US tightens curbs on Chinese media
China on Tuesday threatened to launch an “appropriate response” after Washington, DC cracked down on four more Chinese state media outlets in the United States.
Beijing decried Monday’s move by the US state department as “bare-faced political suppression of Chinese media” which “further exposes the hypocrisy of the so-called freedom of speech and press which the US likes to flaunt”.
“We strongly urge the US to reject this Cold War mindset and ideological bias... otherwise China will have no choice but to make an appropriate response,” said foreign ministry spokesman Zhao Lijian at a routine briefing.
China had expelled more than a dozen US journalists from the country this year.
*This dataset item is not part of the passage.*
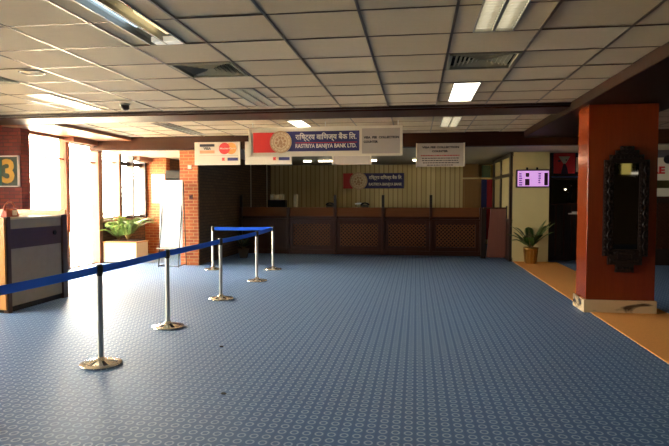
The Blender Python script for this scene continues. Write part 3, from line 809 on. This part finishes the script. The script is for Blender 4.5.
# card signs hung on the rear beam
Yk = 12.2
X = lambda px: P(px, 150, Yk).x
Z = lambda py, px=217: PZ(px, py, Yk)
def card_sign(x_off_px, lab, full):
    dx = X(217+x_off_px)-X(217)
    t = thing('card_logo_sign', lab, 'sign', (X(217)+dx, Yk, Z(165)), 'white card logo signs hung from the rear beam')
    build('board', MB().box(X(194.5)+dx, X(240)+dx, Yk, Yk+.05, Z(165), Z(142)), WHITE, t, .004)
    for q in (199, 235): build('hanger', MB().box(X(q)+dx-.015, X(q)+dx+.015, Yk+.02, 12.3, Z(146), Z(144)), BLACK, t)
    build('dark_bar', MB().box(X(199.8)+dx, X(214.5)+dx, Yk-.005, Yk, Z(146.6), Z(144)), INK, t)
    build('orange_bar', MB().box(X(199.8)+dx, X(214.5)+dx, Yk-.005, Yk, Z(153.4), Z(150.4)), SALMON, t)
    text('card_lettering', 'VISA', X(203.5)+dx, X(211)+dx, Z(149.8), Z(147.3)-Z(149.8), Yk-.001, INK, t, bold=.02)
    r = (X(230)-X(219))/2
    build('red_circle', MB().disc((X(224.5)+dx, Z(148.6)), r, Yk-.006, Yk, 30), REDS, t)
    build('orange_circle', MB().disc((X(231)+dx, Z(148.6)), r, Yk-.004, Yk, 30), ORANGES, t)
    text('card_lettering', 'MasterCard', X(220)+dx, X(235.5)+dx, Z(149.4), Z(147.6)-Z(149.4), Yk-.006, CREAM, t, bold=.01)
    build('divider_line', MB().box(X(199)+dx, X(238)+dx, Yk-.004, Yk, Z(155.8), Z(155.4)), GREYSIGN, t)
    build('small_red_mark', MB().box(X(222)+dx, X(225)+dx, Yk-.005, Yk, Z(160.8), Z(157.8)), REDS, t)
    build('small_round_mark', MB().disc((X(226)+dx, Z(159.3)), .035, Yk-.007, Yk, 20), GOLD, t)
    build('small_navy_mark', MB().box(X(227.5)+dx, X(238)+dx, Yk-.005, Yk, Z(160.8), Z(157.8)), BLUES, t)
    return t
card_sign(0, 'white sign with card logos, left one, beside the brick column', True)
card_sign(51, 'white card logo sign half hidden behind the long bank sign', False)
# small grey sign between
t = thing('small_hanging_sign', 'small grey sign peeking out under the long bank sign', 'sign', (X(352), Yk, Z(165)))
build('board', MB().box(X(333), X(371), Yk, Yk+.05, Z(164.6, 350), Z(143, 350)), GREYSIGN, t)
build('edge_trim', MB().box(X(332.2), X(333.6), Yk-.01, Yk+.055, Z(164.8, 350), Z(143, 350)), WHITE, t)
build('edge_trim', MB().box(X(370), X(371.4), Yk-.01, Yk+.055, Z(164.8, 350), Z(143, 350)), WHITE, t)
# fee notice
Z2 = lambda py: PZ(440, py, Yk)
t = thing('fee_notice', 'grey hanging notice with black and red lines of small writing, right of the long sign', 'sign', (X(440), Yk, Z2(167)))
build('board', MB().box(X(416.5), X(464.5), Yk, Yk+.05, Z2(166.5), Z2(143.2)), GREYSIGN, t)
build('edge_trim', MB().box(X(416), X(417.2), Yk-.012, Yk+.055, Z2(167.2), Z2(143)), WHITE, t)
build('edge_trim', MB().box(X(463.6), X(465), Yk-.012, Yk+.055, Z2(166), Z2(143)), WHITE, t)
text('heading_lettering', 'VISA FEE COLLECTION', X(422), X(459), Z2(148.3), Z2(146.2)-Z2(148.3), Yk-.001, INK, t, bold=.055)
text('heading_lettering', 'COUNTER', X(432), X(448), Z2(152.2), Z2(150.2)-Z2(152.2), Yk-.001, INK, t, bold=.055)
random.seed(3)
def dashes(x0, x1, z, h):
    m = MB(); x = x0
    while x < x1-.02:
        w = random.uniform(.02, .06); m.box(x, min(x+w, x1), Yk-.003, Yk, z, z+h); x += w+.012
    return m
for q in (420, 460): build('hanger', MB().box(X(q)-.015, X(q)+.015, Yk+.02, 12.3, Z2(147), Z2(145)), BLACK, t)
build('red_writing', dashes(X(421), X(460), Z2(156), .022), REDINK, t)
for k, (a, b) in enumerate(((422, 459), (422, 458), (423, 459), (427, 453))):
    build('small_writing', dashes(X(a), X(b), Z2(158.6+2.3*k), .018), INK, t)
# back wall sign
Yw = YB-.01
X = lambda px: P(px, 180, Yw).x
Z = lambda py: PZ(373, py, Yw)
t = thing('wall_name_sign', 'navy and red bank name sign with round emblem on the panelled back wall', 'sign', (X(373), Yw, Z(189)))
build('red_block', MB().box(X(343.3), X(353), Yw-.04, Yw, Z(188.5), Z(173.2)), REDS, t)
build('navy_panel', MB().box(X(358), X(404), Yw-.04, Yw, Z(188.5), Z(173.2)), BLUES, t)
emblem(None, X(358.7), Z(181), (X(367.5)-X(350))/2, Yw-.035, t, GOLD)
text('nepali_lettering', DEV, X(369), X(402), Z(180.5), Z(175)-Z(180.5), Yw-.04, CREAM, t, bold=.01)
text('english_lettering', 'RASTRIYA BANIJYA BANK', X(369), X(402), Z(186.5), Z(182.8)-Z(186.5), Yw-.04, CREAM, t, bold=.01)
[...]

The state department denounced four organisations - China Central Television, the China News Service, the People’s Daily and the Global Times - as foreign missions and “propaganda outlets”, adding them to five others designated in February. Beijing hit back in March by expelling US citizens working for three major US newspapers - The New York Times, The Wall Street Journal and The Washington Post.
TRUMP: TRADE DEAL WITH CHINA STILL ON
US President Donald Trump said an initial trade agreement with China is still on after a top White House adviser’s comments seemed to suggest it was over, spooking markets.
Trump tweeted, “The China Trade Deal is fully intact. Hopefully they will continue to live up to the terms of the Agreement!”
Peter Navarro, director of trade and manufacturing policy at the White House, had told Fox News “it’s over”, when asked a question that was focused on the China trade deal.
When contacted by Associated Press, Navarro said his comments had been taken out of context and had nothing to do with the Us-china deal.